Nur verschämt durfte man als Jugendlicher Anfang der 80er-Jahre zugeben, ein ABBA-Fan zu sein. Denn damit galt man als Kommerzfreund und gleichzeitig als Feind des Rock. Bekannte man sich zu diesen Wohlklang-„Schlagern“ aus Skandinavien, wurde man fast als Weichei abgestempelt. Dabei konnte man sich in ihre Lieder hineinfühlen, da auch die Texte leicht verständlich (nicht bloß bei „Ring Ring“, „Honey Honey“ oder „SOS“) und gleichzeitig so wahrhaftig waren, bildeten sie doch immer wieder das Leben des Quartetts ab. Inklusive der Scheidungen („The Winner Takes It All“ oder „One of Us“).

Paradox: „ABBA zu mögen war in den 80er-Jahren total uncool“, konstatierte eines der Bs, Björn Ulvaeus. Und das, obwohl es nichts daran zu rütteln gab, dass es sich hier mit mehr als 400 Millionen verkauften Alben um eine der erfolgreichsten Bands der Musikgeschichte handelt.


Dieser Umschwung kam durch Coverversionen von ABBA-Ohrwürmern durch andere Pop- und Rockgrößen (selbst U2 performten live „Dancing Queen“), die Hit-Kompilationen „ABBA Gold“ (1992) und „ABBA More Gold“ (1993) läuteten endgültig das Revival ein. Dem das Jukebox-Musical „Mamma Mia!“ (Weltpremiere 1999, die Leinwandadaption wurde 2008 zum Welterfolg) auf den Fuß folgte. ABBA waren wieder hip. Und die Songs galten als zeitlos.

Und eben nicht bloß als Soundtrack für eine Generation. Benny und Björn, aus deren Feder alle Stücke stammen, sind für mich die lebenden Mozarts dieses Jahrtausends. „Wir gingen nicht einfach ins Studio und haben experimentiert.
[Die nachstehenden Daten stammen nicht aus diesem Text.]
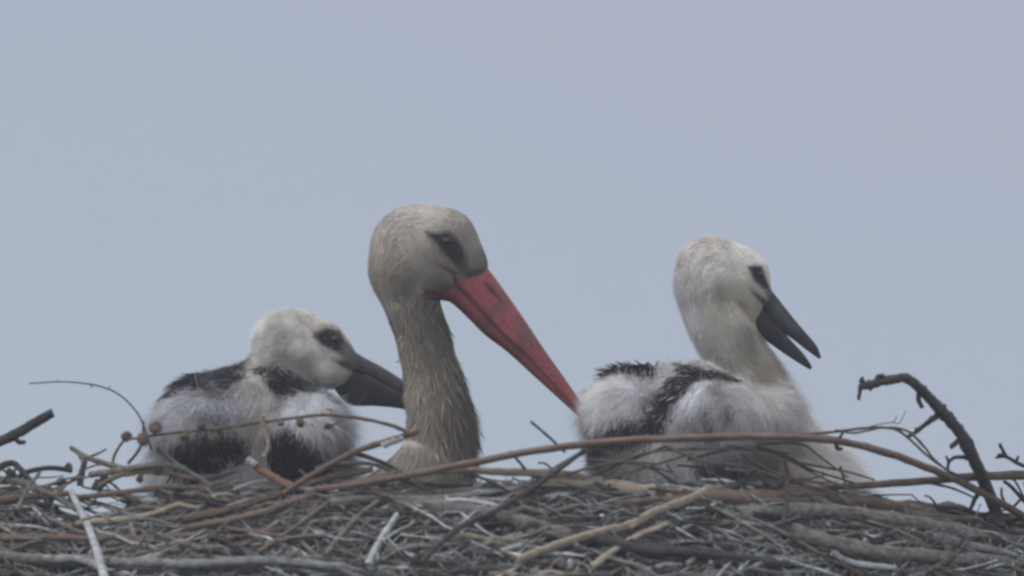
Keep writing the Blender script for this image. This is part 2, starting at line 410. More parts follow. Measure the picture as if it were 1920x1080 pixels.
def rnd_stick(phi, s, ln, r, tilt, lift, seed, bend=.12, rough=.1, step=None, follow=True):
    rg = np.random.default_rng(seed); c = nest_point(phi, s, lift)
    t = nest_point(phi + .03, s) - nest_point(phi - .03, s); t[2] *= .8; t /= np.linalg.norm(t)
    rad = nest_point(phi, s + .05) - nest_point(phi, s); rad /= np.linalg.norm(rad) + 1e-9
    d = t * math.cos(tilt) + rad * math.sin(tilt); nrm = np.cross(t, rad); 
    if nrm[2] < 0: nrm = -nrm
    n = max(4, int(ln / 30)); u = np.linspace(-.5, .5, n)
    b1, b2 = rg.normal() * bend, rg.normal() * bend * .5
    side = np.cross(d, nrm); kink = rg.normal(size=(n, 2)) * .012
    pts = c + d * (u * ln * S)[:, None] + side * ((b1 * (u ** 2 - .08) + kink[:, 0]) * ln * S)[:, None] + nrm * ((-abs(b2) * u ** 2 + kink[:, 1] + rg.normal() * .08 * u) * ln * S)[:, None]
    taper = 1 - .55 * (u + .5); R = r * S * taper * (1 + .07 * rg.normal(size=n))
    if rg.random() < .3: R[rg.integers(n)] *= 1.35
    return pts, R
# fill: everything too small and too many to single out
Vs, Fs, Cs = [], [], []; o = 0
def addm(V, F, c, axis=None):
    global o
    cc = np.tile(c, (len(V), 1)) * (1 + .1 * RNG.normal(size=(len(V), 1)))
    if axis is not None:        # droppings and bloom in patches on the upper sides, also painting in lit tops
        ctr = np.repeat(axis, len(V) // len(axis), 0); up_ = (V - ctr)[:, 2] / (np.linalg.norm(V - ctr, axis=1) + 1e-9)
        m = np.clip((smooth_noise(V / S, .022, 313) + .5 * smooth_noise(V / S, .12, 314) - .4) * 3.5, 0, 1) * np.clip(up_ * 2 + .3, 0, 1)
        cc = cc * (1 - m[:, None]) + np.array([.46, .50, .54]) * m[:, None]
    Vs.append(V); Fs.append(F + o); Cs.append(cc); o += len(V)
def left_gap(phi, s):       # the loose, airy part of the rim on the left
    x = NC[0] + A1 * math.sin(phi); return math.cos(phi) > 0 and 60 < x < 300 and s < .2
for i in range(5000):
    front = RNG.random() < .8
    phi = RNG.uniform(-1.15, 1.25) if front else RNG.uniform(-math.pi, math.pi)
    s = RNG.beta(1.0, 1.7) if RNG.random() < .9 else -RNG.random() * .5
    if left_gap(phi, s) and RNG.random() < .8: continue
    r = float(np.clip(RNG.lognormal(1.0, .55), .9, 13)); ln = float(np.clip(RNG.lognormal(4.9, .5), 40, 520))
    tilt = RNG.normal() * .25 if RNG.random() < .7 else RNG.uniform(-1.5, 1.5)
    if s > .22: tilt *= 2.0
    if abs(tilt) > .5: r = min(r, 4.5); ln = min(ln, 130)
    if s < .15: tilt *= .5
    p, R = rnd_stick(phi, s, ln, r, tilt, RNG.uniform(-40, 10), i)
    if p[:, 2].max() > 0 and front:   # nothing pokes far above the crest
        pass
    V, F = tube(p, R, 5 if r < 5 else 8, .08, i); c = np.array(TINTS[RNG.choice(8, p=TW)]); c = c * (.55 + .95 * float(np.clip(.5 + .75 * smooth_noise(p[:1] / S, .018, 77)[0], 0, 1))); addm(V, F, c, p)
for i in range(330):      # thin sticks lying across the others
    phi = RNG.uniform(-1.0, 1.1); s = RNG.uniform(.04, .75)
    if left_gap(phi, s): continue
    r = RNG.uniform(1.5, 4); ln = RNG.uniform(90, 260)
    p, R = rnd_stick(phi, s, ln, r, RNG.uniform(-.9, .9) * min(1, s * 4), RNG.uniform(2, 16), 7000 + i, bend=.2)
    V, F = tube(p, R, 6, .08, i); addm(V, F, np.array(TINTS[RNG.choice(8, p=TW)]) * RNG.uniform(.8, 1.3), p)
# short grass stalks, bark flakes, pale droppings
for i in range(2600):
    phi = RNG.uniform(-1.1, 1.2); s = RNG.beta(1, 1.5)
    if left_gap(phi, s): continue
    r = RNG.uniform(.8, 2.2); ln = RNG.uniform(20, 110)
    p, R = rnd_stick(phi, s, ln, r, RNG.uniform(-1.5, 1.5), RNG.uniform(-12, 14), 9000 + i, bend=.5)
    V, F = tube(p, R, 4, .1, i); addm(V, F, np.array([(.28, .24, .18), (.10, .09, .085), (.36, .36, .37)][i % 3]))
for i in range(620):
    phi = RNG.uniform(-1.1, 1.2); s = RNG.beta(1, 1.3)
    if left_gap(phi, s): continue
    c = nest_point(phi, s, RNG.uniform(-16, 8))
    if smooth_noise(c[None] / S, .02, 91)[0] < -.1 and RNG.random() < .8: continue
    r = float(np.clip(RNG.lognormal(1.75, .5), 2, 11)) * S
    th = np.linspace(0, math.pi, 6); ax = RNG.normal(size=3) * [1, .6, .35]; ax /= np.linalg.norm(ax)
    pts = c + ax * np.linspace(-1.6, 1.6, 6)[:, None] * r + RNG.normal(size=(6, 3)) * r * .25; V, F = tube(pts, r * np.sin(th * .86 + .2) * RNG.uniform(.5, 1), 6, .25, i, .5)
    addm(V, F, np.array([(.55, .59, .64), (.40, .43, .47), (.10, .095, .09), (.20, .175, .14)][RNG.choice(4, p=[.28, .27, .25, .2])]))
tag(mesh('twig_mass', np.vstack(Vs), np.vstack(Fs), M['mass'], nest, nest_base, col=np.vstack(Cs)), kind='stuff')
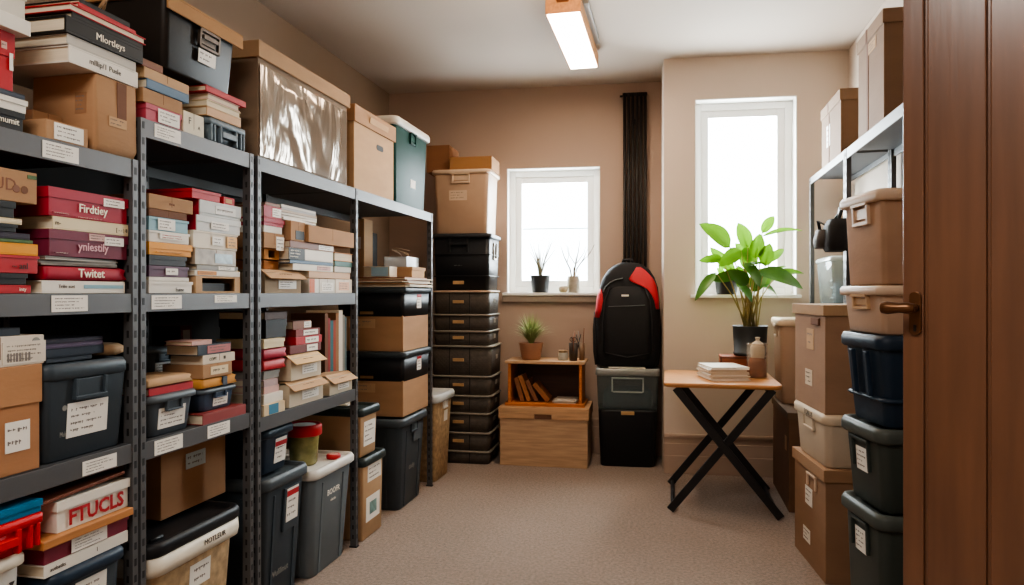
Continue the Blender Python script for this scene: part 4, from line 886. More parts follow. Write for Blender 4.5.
def grass(parent, n, h, spread, mat, r=.0012, seed=1, droop=.6, name='leaf'):
    rn = random.Random(seed); mb = MB()
    for i in range(n):
        a = rn.uniform(0, 2*math.pi); L_ = h*rn.uniform(.6, 1.1); sp = spread*rn.uniform(.2, 1)
        dx, dy = math.cos(a), math.sin(a); w = rn.uniform(.002, .004)
        pts = []
        for k in range(6):
            q = k/5; pts.append(Vector((dx*(.01+sp*q**1.5), dy*(.01+sp*q**1.5), L_*(q-droop*q*q*sp/spread*.8))))
        px_, py_ = -dy*w, dx*w
        vs = []
        for k, p_ in enumerate(pts):
            f = 1-(k/5)**2*.95; vs += [p_+Vector((px_*f, py_*f, 0)), p_-Vector((px_*f, py_*f, 0))]
        mb.add(vs, [(2*k, 2*k+1, 2*k+3, 2*k+2) for k in range(5)], 0, True)
    return mb.obj(name, mat, parent)
p = at(528.5, 4.93); p = cub(p[0]-kx, -.02)
t = thing('potted_grass', 'spiky green grass plant in terracotta pot on the cubby', 'potted plant', (p[0], p[1], zt))
MB().lathe([(.06, 0), (.066, .004), (.086, .115), (.088, .12), (.08, .12), (.076, .105)], 28).obj('pot', P('terracotta', '#ab8068', .7, var=.12), t)
MB().lathe([(.076, .104), (.0, .106)], 20, c0=False, c1=False).obj('soil', P('soil', '#2b1f18', .95), t)
g = grass(t, 300, .27, .2, P('grass_leaf', '#98a86e', .5, var=.35, scale=20), seed=4, droop=.75, name='foliage'); g.location.z = .105; g['kind'] = 'stuff'
p = at(563, 4.97); p = cub(p[0]-kx, -.03)
t = thing('glass_jar', 'small empty glass jar on the cubby beside the pencil cup', 'jar', (p[0], p[1], zt))
GL = clear('glass_thin', '#eef2ee', .7, .05)
MB().lathe([(.034, 0), (.036, .004), (.036, .05), (.03, .056), (.03, .062)], 24, c1=False).obj('jar_glass', GL, t); MB().lathe([(.031, .0555), (.032, .066), (.031, .07), (.0, .0705)], 20, c1=False).obj('jar_lid', P('tin', '#a58c6c', .35, .6), t)
for (ppx, lb, rad, hh, mt) in ((572.5, 'dark cup of pencils and scissors at the right of the cubby', .033, .125, P('cup_dark', '#4a4038', .5)), (580.5, 'slim tan cup with tall sticks, rightmost on the cubby', .022, .12, P('cup_tan', '#8a6f56', .5))):
    p = at(ppx+1.5, 4.97); p = cub(p[0]-kx, -.06 if rad > .03 else .0)
    t = thing('pencil_cup', lb, 'cup', (p[0], p[1], zt), 0, 'on the cubby')
    MB().lathe([(rad*.85, 0), (rad, hh), (rad*.92, hh), (rad*.8, .01)], 20).obj('cup', mt, t)
    rn = random.Random(int(ppx))
    for k in range(5 if rad > .03 else 3):
        a = rn.uniform(0, 6.28); l = rn.uniform(.16, .23)
        MB().tube([(math.cos(a)*rad*.3, math.sin(a)*rad*.3, .012), (math.cos(a)*rad*1.8, math.sin(a)*rad*1.8, l)], .0035, 6).obj('pencil', (INK, BRN, GREY)[k % 3], t)
    if rad > .03:
        sc_ = MB()
        for q in (-1, 1): sc_.tube([(.012*q+.011*math.cos(a), -.01, .15+.014*math.sin(a)) for a in [i*.6283 for i in range(11)]], .0025, 6)
        sc_.tube([(.006, -.01, .137), (0, -.005, .02)], .0025, 6); sc_.tube([(-.006, -.01, .137), (0, -.003, .02)], .0025, 6); sc_.obj('scissors_grip', BLACKP, t)
# =================================================================== things on the left window sill
zs = WB[2]+.0075
def sillp(px, off=.02): a, d = wall_hit(px, OB); return on_wall(OB, a*1.0, off)
p = sillp(540, -.02)
t = thing('potted_plant', 'wispy dried grass plant in a charcoal pot on the left window sill', 'potted plant', (p[0], p[1], zs))
POTD = P('pot_charcoal', '#3b3d40', .5, var=.08)
MB().lathe([(.055, 0), (.06, .004), (.075, .125), (.077, .13), (.068, .13), (.066, .115)], 28).obj('pot', POTD, t); MB().lathe([(.066, .114), (0, .116)], 20, c0=False, c1=False).obj('soil', P('soil', '#2b1f18', .95), t)
g = grass(t, 26, .3, .1, P('dry_leaf', '#8c8a6c', .7, var=.3), seed=9, name='foliage', droop=.5); g.location.z = .11
tw = MB(); rn = random.Random(5)
for k in range(12):
    a = rn.uniform(0, 6.28); q = rn.uniform(.03, .13); tw.tube([(0, 0, .11), (q*.3*math.cos(a), q*.2*math.sin(a), .22), (q*math.cos(a), q*.4*math.sin(a), rn.uniform(.3, .4))], [.0045, .0035, .002], 5)
tw.obj('twig', P('twig', '#6b5d50', .8), t)
p = sillp(573, -.03)
t = thing('twig_vase', 'small stoneware vase with bare branching twigs on the left window sill', 'vase', (p[0], p[1], zs))
MB().lathe([(.042, 0), (.047, .01), (.048, .1), (.042, .118), (.044, .125), (.036, .125), (.036, .1)], 24).obj('vase', P('stoneware', '#a79f90', .5, var=.2, scale=30), t)
tw = MB()
for (dx, h_, br) in ((-.1, .36, -.04), (.05, .4, .1), (.11, .34, .16), (.02, .28, -.05)):
    tw.tube([(0, 0, .06), (dx*.25, 0, .18), (dx*.7, .01, h_*.75), (dx, .015, h_)], [.007, .006, .0045, .002], 6); tw.tube([(dx*.5, .005, .22), (br*.8, .01, .3), (br, -.01, .36)], [.004, .003, .0018], 5)
tw.tube([(0, 0, .1), (.06, 0, .16), (.11, 0, .14)], [.003, .002, .001], 5)
tw.obj('twig', P('twig', '#6b5d50', .8), t)
p = sillp(563.5, .022)
t = thing('glass_votive', 'small squat glass votive on the sill beside the twig vase', 'votive', (p[0], p[1], zs)); MB().lathe([(.02, 0), (.032, .012), (.035, .03), (.03, .046), (.024, .05)], 22).obj('votive_glass', clear('glass_amber', '#cfc6b4', .5, .08), t); MB().lathe([(.018, .006), (.018, .02)], 16).obj('candle', CR, t)
# =================================================================== radiator
a0, d0 = wall_hit(622.5, OB); a1, d1 = wall_hit(647, OB); n = 6
p = on_wall(OB, (a0+a1)/2, .05); BLKR = P('radiator_black', '#2b2624', .5, .1, var=.08)
t = thing('column_radiator', 'tall black vertical column radiator on the back wall behind the backpack', 'radiator', (p[0], p[1], .95), A)
wr = (a1-a0)
for k in range(n):
    x = -wr/2+wr*(k+.5)/n
    MB().loft([[(x+.0115*math.cos(q), .018*math.sin(q), z) for q in [i*math.pi/6 for i in range(12)]] for z in (.02, 1.72)]).obj('column', BLKR, t)
o = MB(); o.tube([(-wr/2, 0, .04), (wr/2, 0, .04)], .014, 10); o.tube([(-wr/2, 0, 1.71), (wr/2, 0, 1.71)], .014, 10); o.tube([(-wr/2-.02, 0, 1.70), (-wr/2, 0, 1.70)], .008, 8); o.obj('header_pipe', BLKR, t)
o = MB(); o.box(-.02, .02, .0, .05, .2, .23); o.box(-.02, .02, .0, .05, 1.5, 1.53); o.obj('wall_bracket', BLKR, t)
# =================================================================== tubs and backpack
bxc = (at(594, 4.8)[0]+at(658, 4.8)[0])/2; byc = 4.85+.165; WT = .425
t = thing('storage_tub', 'black plastic tub on the carpet under the clear lidded tote', 'storage tub', (bxc, byc, 0), R(-90)+A)
q = tote(t, WT-.02, .31, .39, BLACKP, lidh=0, taper=.93, over=.002, r=.04); MB().box(0, .014, -.045, .045, -.012, .012).obj('clasp', PLATE, t, .002, loc=(q['fx'](.375)-.002, 0, .372)); MB().box(-.02, .02, 0, .014, -.05, .03).obj('side_clasp', GREYBIN, t, .002, loc=(0, (WT-.02)/2-.018, .3))
t = thing('clear_tote', 'see through plastic tote with lid between the black tub and backpack', 'storage tote', (bxc, byc, .3915), R(-90)+A)
CP = clear('tote_plastic', '#b4c2c4', .8, .12); hh = .285
b = MB(); b.loft([rr(.148, .198, .035, 0), rr(.152, .203, .035, .02), rr(.16, .212, .035, hh-.03)], c1=False); b.obj('clear_walls', CP, t)
l = MB(); l.loft([rr(.162, .214, .035, hh-.05), rr(.168, .22, .04, hh-.046), rr(.168, .22, .04, hh-.014), rr(.162, .214, .035, hh), rr(.14, .19, .03, hh), rr(.135, .185, .03, hh-.01)]); l.obj('lid', clear('tote_lid', '#c9ccc8', .5, .25), t)
o = MB(); o.box(0, .012, -.11, .11, -.03, -.02); o.box(0, .012, -.11, -.1, -.12, -.02); o.box(0, .012, .1, .11, -.12, -.02); o.box(0, .01, -.1, .1, -.125, -.115); o.obj('front_grip', clear('tote_grip', '#b8c0be', .3, .3), t, .003, loc=(.152, 0, hh-.04))
t = thing('folded_cloth', 'folded slate blue cloth inside the see through tote', 'cloth', (bxc, byc, .3935), R(-90)+A); MB().loft([rr(.12, .16, .04, 0), rr(.13, .17, .04, .03), rr(.128, .165, .05, .11), rr(.1, .13, .05, .135)]).obj('cloth_fold', P('cloth_slate', '#3e5560', .9, var=.2, bump=.3), t); THINGS[-1][0].location.z = .3945
papers(None, .25, .16, .006, 3, 'paper_stack', 'few papers lying on the clear tote lid under the backpack', 'papers', (bxc+.0, byc-.075, .3915+hh), R(-90)+A, jit=.004)
# backpack
BPZ = .684
t = thing('backpack', 'black backpack with red panels standing on the clear tote before the radiator', 'backpack', (bxc-.002, byc+.0, BPZ), R(-90)+A)
BPM = P('backpack_fabric', '#15161a', .75, var=.2, scale=40, bump=.25, bscale=300); BPG = P('backpack_grey', '#6f7478', .7); BPR = P('backpack_red', '#c8323c', .6, var=.08)
b = MB()
prof = [(0, .19, .08), (.012, .21, .095), (.1, .222, .108), (.3, .222, .11), (.45, .216, .105), (.55, .203, .096), (.62, .18, .085), (.675, .145, .07), (.71, .1, .052), (.728, .05, .025)]
b.loft([rr(hx, hy, min(hx, .06), z, 5, -.0, .012*(z/.72)) for z, hy, hx in prof]); b.obj('pack_body', BPM, t)
f = MB(); f.loft([rr(.05, .15, .045, .06, 5, .085), rr(.062, .165, .05, .1, 5, .085), rr(.066, .168, .05, .34, 5, .085), rr(.06, .155, .05, .47, 5, .078), rr(.045, .12, .04, .54, 5, .066), rr(.02, .07, .02, .575, 5, .06)]); f.obj('front_pocket', BPM, t)
f = MB(); f.tube([(.152, -.13, .42), (.1535, 0, .423), (.152, .12, .43)], .0025, 6); f.obj('zip', BPG, t)
f = MB(); f.tube([(.14, -.15, .1), (.152, 0, .07), (.14, .15, .1)], .004, 6); f.tube([(.135, -.165, .12), (.13, -.168, .3), (.12, -.155, .46), (.1, -.12, .55)], .004, 6); f.tube([(.135, .165, .12), (.13, .168, .3), (.12, .155, .46), (.1, .12, .55)], .004, 6); f.obj('pocket_piping', P('piping_dark', '#2c2d31', .5), t)
f = MB(); f.box(0, .003, -.03, .02, -.006, .006); f.obj('brand_tag', LABEL, t, loc=(.1425, -.01, .495), rot=(0, R(-12), 0))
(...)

Wir haben über Monate an drei oder vier Songs getüftelt - und ich meine über Monate. Und dann machten wir uns erst an die Aufnahmen“, erklärte mir Björn bei einem Interview 2015 in Stockholm. Das letzte Album „The Visitors“ etwa enthält nur neun Songs. Füllmaterial war für die Schweden ein Fremdwort. Alles, was ABBA ablieferten, musste perfekt sein.

Ob nun „Take a Chance on Me“, „I Have a Dream“, „Thank You for the Music“ oder „Our Last Summer“: Stets wurde großes Kino für die Ohren geboten, selbst Geschichten über Enttäuschungen wurden musikalisch tröstlich erzählt. Das Zusammenspiel der Stimmen von Agnetha und Frida suchte seinesgleichen, wenn auch zuletzt immer mehr Nummern entstanden, die auf dem Sologesang von einer der beiden basierten. Wie „The Winner Takes It All“, „When All Is Said And Done“ oder „The Day Before You Came“.


Ein Comeback kam dennoch all die Jahre nie infrage, einmal hatte ein britisch-amerikanisches Konsortium ABBA sogar eine Milliarde Euro für eine Wiedervereinigung angeboten - was die Band ablehnte. „Vier 70-jährige Typen auf der Bühne, die etwas abzuliefern versuchen, was sie besser nicht täten - nein danke“, scherzte etwa Benny Andersson über die Anfrage. Jetzt kommen sie zumindest als Avatare zurück auf dei Bühne.

Auf dem Album, das am 5. November erscheint, sollen acht weitere Ohrwürmer vertreten sein.
Die ABBA Voyage-Liveshow
feiert am 27. Mai 2022 in der ABBA Arena in London Premiere. Die hochmoderne, speziell dafür entworfene Arena befindet sich im Queen Elizabeth Olympic Park und fasst 3000 Besucher. Zu den Kreativen des revolutionären ABBA Voyage-Livekonzepts zählen unter anderem  Regisseur Baillie Walsh (Flashbacks of a Fool, Being James Bond, Springsteen & I), Co-Executive Producer Johan Renck (Spaceman, David Bowie „Blackstar“/„Lazarus“, Chernobyl) und ChoreografWayne McGregor CBE (The Royal Ballet, Company Wayne McGregor, Ballet de l’Opéra de Paris).